A Trinidad and Tobago man who served 20 years in a British prison for the kidnapping and murder of an Australian woman in 1969, has finally offered to reveal where the body was buried.
Nizamodeen Hosein, 75, was deported to T&T after serving his sentence for the murder of Muriel McKay, 55, whom he mistook for the wife of Australian-born American business magnate Rupert Murdoch.
Hosein, who now lives in Couva, instead murdered the wife of Murdoch’s deputy Alick McKay.
His brother Arthur, who was jointly charged with the crime, died at a psychiatric facility in England in 2009.
McKay had been held for a £1 million ransom but then disappeared, and her body was never discovered.
It was suspected she had been fed to pigs on a Hertfordshire farm owned by the brothers.
A report carried by Sky News yesterday revealed that Hosein has been in touch with McKay’s daughter Dianne, 82, and has offered to return to the UK to show her where he buried her mother’s body.
He has also written to the British Home Office to lift a deportation order that still bars him from travelling to the United Kingdom.
In the letter, part of which was carried by the Sky News, Hosein said, “I admit my involvement in the kidnap and death of Muriel McKay, and I have been attempting to assist her daughter Dianne in locating her body.

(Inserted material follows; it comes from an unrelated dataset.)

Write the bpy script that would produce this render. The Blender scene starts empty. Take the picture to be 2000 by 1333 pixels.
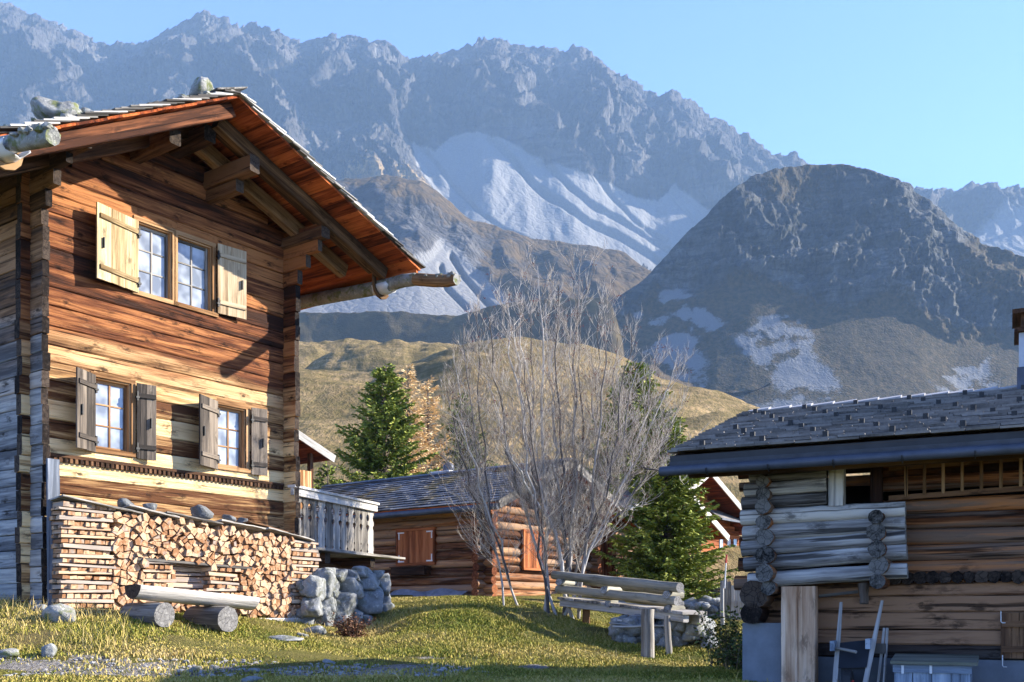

I believe I am the only living person who knows where Muriel’s body is and would like her body to be found before I myself die.”
A Home Office spokesperson told Sky News, “We express sympathies with Muriel McKay’s loved ones. While we do not comment on individual cases, we work with the police on any requests pertaining to ongoing investigations.”
Scotland Yard reopened the case in 2021, prompted by information provided to McKay’s relatives by Nizamodeen.
Speaking to Guardian Media in January 2022, Hosein said the McKay family’s attorney, Matthew Gayle, had visited him in Trinidad back in December 2021.
“We spoke about so many things, so it is difficult now to remember because I never recorded it, and it wasn’t a visit to be recorded; it was a social visit,” he told Guardian Media back then.
Hosein had said he remembered speaking to Diane via a Zoom link during one of Gayle’s visits.
“I don’t know how to describe that...shocking, heartfelt, I felt a very deep emotion inside. If it were my mom, I would feel the same way.”
Asked then if he remembered how Muriel died, Nizamodeen said he did not want to revisit that memory.
In March 2022, police carried out “an extensive search for Muriel’s remains” at Stocking Farm, formerly called Rooks Farm, at Stocking Pelham, Hertfordshire.
The Metropolitan Police said the search “concluded unsuccessfully”.